REQUIREMENT:
Output all of the records exactly as written.

RECORDS:
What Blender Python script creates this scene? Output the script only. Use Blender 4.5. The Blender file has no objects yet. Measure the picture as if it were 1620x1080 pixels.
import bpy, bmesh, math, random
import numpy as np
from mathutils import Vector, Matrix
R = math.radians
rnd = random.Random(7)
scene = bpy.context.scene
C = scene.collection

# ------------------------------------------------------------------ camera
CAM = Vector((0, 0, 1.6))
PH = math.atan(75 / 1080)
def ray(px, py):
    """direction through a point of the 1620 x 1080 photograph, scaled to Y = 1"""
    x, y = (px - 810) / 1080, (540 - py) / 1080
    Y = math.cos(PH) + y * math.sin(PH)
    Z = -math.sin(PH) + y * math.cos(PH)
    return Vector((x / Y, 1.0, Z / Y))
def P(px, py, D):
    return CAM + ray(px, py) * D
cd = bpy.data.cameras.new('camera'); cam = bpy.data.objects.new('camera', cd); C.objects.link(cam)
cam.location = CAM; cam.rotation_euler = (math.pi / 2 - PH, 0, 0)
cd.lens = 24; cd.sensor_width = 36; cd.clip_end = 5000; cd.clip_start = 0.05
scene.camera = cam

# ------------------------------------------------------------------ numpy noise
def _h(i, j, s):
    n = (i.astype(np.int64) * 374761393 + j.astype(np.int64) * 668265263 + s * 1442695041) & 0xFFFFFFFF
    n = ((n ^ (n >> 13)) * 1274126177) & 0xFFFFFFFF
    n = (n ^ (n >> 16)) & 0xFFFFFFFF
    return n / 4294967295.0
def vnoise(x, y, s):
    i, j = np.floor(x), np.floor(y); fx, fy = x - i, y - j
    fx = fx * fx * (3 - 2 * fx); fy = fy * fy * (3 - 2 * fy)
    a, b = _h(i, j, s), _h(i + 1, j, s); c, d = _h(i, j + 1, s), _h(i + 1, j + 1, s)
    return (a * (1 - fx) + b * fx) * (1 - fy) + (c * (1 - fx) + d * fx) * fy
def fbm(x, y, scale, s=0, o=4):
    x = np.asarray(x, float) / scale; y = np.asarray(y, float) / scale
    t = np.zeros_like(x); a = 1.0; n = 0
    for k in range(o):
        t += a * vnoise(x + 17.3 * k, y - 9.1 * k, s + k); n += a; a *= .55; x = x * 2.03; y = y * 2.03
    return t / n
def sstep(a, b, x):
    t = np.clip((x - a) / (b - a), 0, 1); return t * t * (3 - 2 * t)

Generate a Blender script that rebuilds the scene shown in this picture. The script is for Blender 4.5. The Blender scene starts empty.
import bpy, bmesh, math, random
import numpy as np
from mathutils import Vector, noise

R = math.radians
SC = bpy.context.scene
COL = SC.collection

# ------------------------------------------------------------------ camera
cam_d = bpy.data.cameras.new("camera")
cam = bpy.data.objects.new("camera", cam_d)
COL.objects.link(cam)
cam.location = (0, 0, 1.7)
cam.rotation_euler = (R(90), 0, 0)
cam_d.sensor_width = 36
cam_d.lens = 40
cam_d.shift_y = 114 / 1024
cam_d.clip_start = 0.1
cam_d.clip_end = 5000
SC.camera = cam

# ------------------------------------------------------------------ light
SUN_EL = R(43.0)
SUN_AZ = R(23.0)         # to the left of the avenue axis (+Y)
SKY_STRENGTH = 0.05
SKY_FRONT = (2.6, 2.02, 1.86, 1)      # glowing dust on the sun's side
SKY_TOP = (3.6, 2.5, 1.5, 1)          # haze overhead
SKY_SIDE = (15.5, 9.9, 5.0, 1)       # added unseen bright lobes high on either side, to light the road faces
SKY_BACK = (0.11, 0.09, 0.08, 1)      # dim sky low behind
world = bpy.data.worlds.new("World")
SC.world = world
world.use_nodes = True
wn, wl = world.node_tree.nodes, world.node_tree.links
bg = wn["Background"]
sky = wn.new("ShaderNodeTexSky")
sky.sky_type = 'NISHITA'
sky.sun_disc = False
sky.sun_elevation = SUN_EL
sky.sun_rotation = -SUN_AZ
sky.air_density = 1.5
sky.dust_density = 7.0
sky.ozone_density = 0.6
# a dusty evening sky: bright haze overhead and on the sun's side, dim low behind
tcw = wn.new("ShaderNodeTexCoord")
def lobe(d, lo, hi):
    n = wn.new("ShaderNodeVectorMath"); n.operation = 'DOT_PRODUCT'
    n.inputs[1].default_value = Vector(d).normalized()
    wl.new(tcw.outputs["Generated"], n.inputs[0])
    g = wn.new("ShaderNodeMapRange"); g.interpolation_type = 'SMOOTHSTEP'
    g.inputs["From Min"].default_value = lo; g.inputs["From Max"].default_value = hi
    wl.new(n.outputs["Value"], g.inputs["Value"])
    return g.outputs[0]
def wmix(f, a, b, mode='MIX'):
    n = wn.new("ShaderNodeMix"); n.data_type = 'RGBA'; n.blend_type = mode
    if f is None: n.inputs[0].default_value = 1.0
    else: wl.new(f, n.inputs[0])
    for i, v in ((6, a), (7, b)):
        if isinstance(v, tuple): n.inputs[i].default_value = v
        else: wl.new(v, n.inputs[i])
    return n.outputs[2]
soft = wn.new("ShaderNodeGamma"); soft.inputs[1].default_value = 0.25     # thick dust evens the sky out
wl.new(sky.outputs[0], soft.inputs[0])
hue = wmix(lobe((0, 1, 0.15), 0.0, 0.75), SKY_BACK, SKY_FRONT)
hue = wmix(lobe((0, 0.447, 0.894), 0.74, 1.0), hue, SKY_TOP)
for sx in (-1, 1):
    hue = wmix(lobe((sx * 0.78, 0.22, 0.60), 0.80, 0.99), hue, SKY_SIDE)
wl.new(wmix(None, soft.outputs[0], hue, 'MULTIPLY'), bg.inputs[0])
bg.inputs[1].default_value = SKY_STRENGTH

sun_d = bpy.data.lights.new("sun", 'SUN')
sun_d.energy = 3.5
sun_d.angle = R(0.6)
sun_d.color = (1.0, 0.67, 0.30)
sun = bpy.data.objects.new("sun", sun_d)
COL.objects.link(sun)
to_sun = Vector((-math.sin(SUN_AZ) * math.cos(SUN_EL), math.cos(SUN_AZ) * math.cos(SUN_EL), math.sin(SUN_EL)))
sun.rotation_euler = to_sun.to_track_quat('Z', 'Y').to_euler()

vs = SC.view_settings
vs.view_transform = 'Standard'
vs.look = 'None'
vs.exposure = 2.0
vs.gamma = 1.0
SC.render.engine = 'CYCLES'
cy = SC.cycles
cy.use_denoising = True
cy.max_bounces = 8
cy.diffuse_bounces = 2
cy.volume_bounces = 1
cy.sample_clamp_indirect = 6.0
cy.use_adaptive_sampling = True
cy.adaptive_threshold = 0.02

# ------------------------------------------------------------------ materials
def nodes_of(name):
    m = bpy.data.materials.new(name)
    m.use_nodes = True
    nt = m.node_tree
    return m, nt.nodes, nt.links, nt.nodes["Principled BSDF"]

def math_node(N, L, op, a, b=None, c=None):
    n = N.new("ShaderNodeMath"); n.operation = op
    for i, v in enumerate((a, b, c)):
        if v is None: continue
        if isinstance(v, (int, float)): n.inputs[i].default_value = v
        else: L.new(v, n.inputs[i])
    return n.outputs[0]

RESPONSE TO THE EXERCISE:
What Blender Python script creates this scene? Output the script only. Use Blender 4.5. The Blender file has no objects yet. Measure the picture as if it were 1620x1080 pixels.
import bpy, bmesh, math, random
import numpy as np
from mathutils import Vector, Matrix
R = math.radians
rnd = random.Random(7)
scene = bpy.context.scene
C = scene.collection

# ------------------------------------------------------------------ camera
CAM = Vector((0, 0, 1.6))
PH = math.atan(75 / 1080)
def ray(px, py):
    """direction through a point of the 1620 x 1080 photograph, scaled to Y = 1"""
    x, y = (px - 810) / 1080, (540 - py) / 1080
    Y = math.cos(PH) + y * math.sin(PH)
    Z = -math.sin(PH) + y * math.cos(PH)
    return Vector((x / Y, 1.0, Z / Y))
def P(px, py, D):
    return CAM + ray(px, py) * D
cd = bpy.data.cameras.new('camera'); cam = bpy.data.objects.new('camera', cd); C.objects.link(cam)
cam.location = CAM; cam.rotation_euler = (math.pi / 2 - PH, 0, 0)
cd.lens = 24; cd.sensor_width = 36; cd.clip_end = 5000; cd.clip_start = 0.05
scene.camera = cam

# ------------------------------------------------------------------ numpy noise
def _h(i, j, s):
    n = (i.astype(np.int64) * 374761393 + j.astype(np.int64) * 668265263 + s * 1442695041) & 0xFFFFFFFF
    n = ((n ^ (n >> 13)) * 1274126177) & 0xFFFFFFFF
    n = (n ^ (n >> 16)) & 0xFFFFFFFF
    return n / 4294967295.0
def vnoise(x, y, s):
    i, j = np.floor(x), np.floor(y); fx, fy = x - i, y - j
    fx = fx * fx * (3 - 2 * fx); fy = fy * fy * (3 - 2 * fy)
    a, b = _h(i, j, s), _h(i + 1, j, s); c, d = _h(i, j + 1, s), _h(i + 1, j + 1, s)
    return (a * (1 - fx) + b * fx) * (1 - fy) + (c * (1 - fx) + d * fx) * fy
def fbm(x, y, scale, s=0, o=4):
    x = np.asarray(x, float) / scale; y = np.asarray(y, float) / scale
    t = np.zeros_like(x); a = 1.0; n = 0
    for k in range(o):
        t += a * vnoise(x + 17.3 * k, y - 9.1 * k, s + k); n += a; a *= .55; x = x * 2.03; y = y * 2.03
    return t / n
def sstep(a, b, x):
    t = np.clip((x - a) / (b - a), 0, 1); return t * t * (3 - 2 * t)

Generate a Blender script that rebuilds the scene shown in this picture. The script is for Blender 4.5. The Blender scene starts empty.
import bpy, bmesh, math, random
import numpy as np
from mathutils import Vector, noise

R = math.radians
SC = bpy.context.scene
COL = SC.collection

# ------------------------------------------------------------------ camera
cam_d = bpy.data.cameras.new("camera")
cam = bpy.data.objects.new("camera", cam_d)
COL.objects.link(cam)
cam.location = (0, 0, 1.7)
cam.rotation_euler = (R(90), 0, 0)
cam_d.sensor_width = 36
cam_d.lens = 40
cam_d.shift_y = 114 / 1024
cam_d.clip_start = 0.1
cam_d.clip_end = 5000
SC.camera = cam

# ------------------------------------------------------------------ light
SUN_EL = R(43.0)
SUN_AZ = R(23.0)         # to the left of the avenue axis (+Y)
SKY_STRENGTH = 0.05
SKY_FRONT = (2.6, 2.02, 1.86, 1)      # glowing dust on the sun's side
SKY_TOP = (3.6, 2.5, 1.5, 1)          # haze overhead
SKY_SIDE = (15.5, 9.9, 5.0, 1)       # added unseen bright lobes high on either side, to light the road faces
SKY_BACK = (0.11, 0.09, 0.08, 1)      # dim sky low behind
world = bpy.data.worlds.new("World")
SC.world = world
world.use_nodes = True
wn, wl = world.node_tree.nodes, world.node_tree.links
bg = wn["Background"]
sky = wn.new("ShaderNodeTexSky")
sky.sky_type = 'NISHITA'
sky.sun_disc = False
sky.sun_elevation = SUN_EL
sky.sun_rotation = -SUN_AZ
sky.air_density = 1.5
sky.dust_density = 7.0
sky.ozone_density = 0.6
# a dusty evening sky: bright haze overhead and on the sun's side, dim low behind
tcw = wn.new("ShaderNodeTexCoord")
def lobe(d, lo, hi):
    n = wn.new("ShaderNodeVectorMath"); n.operation = 'DOT_PRODUCT'
    n.inputs[1].default_value = Vector(d).normalized()
    wl.new(tcw.outputs["Generated"], n.inputs[0])
    g = wn.new("ShaderNodeMapRange"); g.interpolation_type = 'SMOOTHSTEP'
    g.inputs["From Min"].default_value = lo; g.inputs["From Max"].default_value = hi
    wl.new(n.outputs["Value"], g.inputs["Value"])
    return g.outputs[0]
def wmix(f, a, b, mode='MIX'):
    n = wn.new("ShaderNodeMix"); n.data_type = 'RGBA'; n.blend_type = mode
    if f is None: n.inputs[0].default_value = 1.0
    else: wl.new(f, n.inputs[0])
    for i, v in ((6, a), (7, b)):
        if isinstance(v, tuple): n.inputs[i].default_value = v
        else: wl.new(v, n.inputs[i])
    return n.outputs[2]
soft = wn.new("ShaderNodeGamma"); soft.inputs[1].default_value = 0.25     # thick dust evens the sky out
wl.new(sky.outputs[0], soft.inputs[0])
hue = wmix(lobe((0, 1, 0.15), 0.0, 0.75), SKY_BACK, SKY_FRONT)
hue = wmix(lobe((0, 0.447, 0.894), 0.74, 1.0), hue, SKY_TOP)
for sx in (-1, 1):
    hue = wmix(lobe((sx * 0.78, 0.22, 0.60), 0.80, 0.99), hue, SKY_SIDE)
wl.new(wmix(None, soft.outputs[0], hue, 'MULTIPLY'), bg.inputs[0])
bg.inputs[1].default_value = SKY_STRENGTH

sun_d = bpy.data.lights.new("sun", 'SUN')
sun_d.energy = 3.5
sun_d.angle = R(0.6)
sun_d.color = (1.0, 0.67, 0.30)
sun = bpy.data.objects.new("sun", sun_d)
COL.objects.link(sun)
to_sun = Vector((-math.sin(SUN_AZ) * math.cos(SUN_EL), math.cos(SUN_AZ) * math.cos(SUN_EL), math.sin(SUN_EL)))
sun.rotation_euler = to_sun.to_track_quat('Z', 'Y').to_euler()

vs = SC.view_settings
vs.view_transform = 'Standard'
vs.look = 'None'
vs.exposure = 2.0
vs.gamma = 1.0
SC.render.engine = 'CYCLES'
cy = SC.cycles
cy.use_denoising = True
cy.max_bounces = 8
cy.diffuse_bounces = 2
cy.volume_bounces = 1
cy.sample_clamp_indirect = 6.0
cy.use_adaptive_sampling = True
cy.adaptive_threshold = 0.02

# ------------------------------------------------------------------ materials
def nodes_of(name):
    m = bpy.data.materials.new(name)
    m.use_nodes = True
    nt = m.node_tree
    return m, nt.nodes, nt.links, nt.nodes["Principled BSDF"]

def math_node(N, L, op, a, b=None, c=None):
    n = N.new("ShaderNodeMath"); n.operation = op
    for i, v in enumerate((a, b, c)):
        if v is None: continue
        if isinstance(v, (int, float)): n.inputs[i].default_value = v
        else: L.new(v, n.inputs[i])
    return n.outputs[0]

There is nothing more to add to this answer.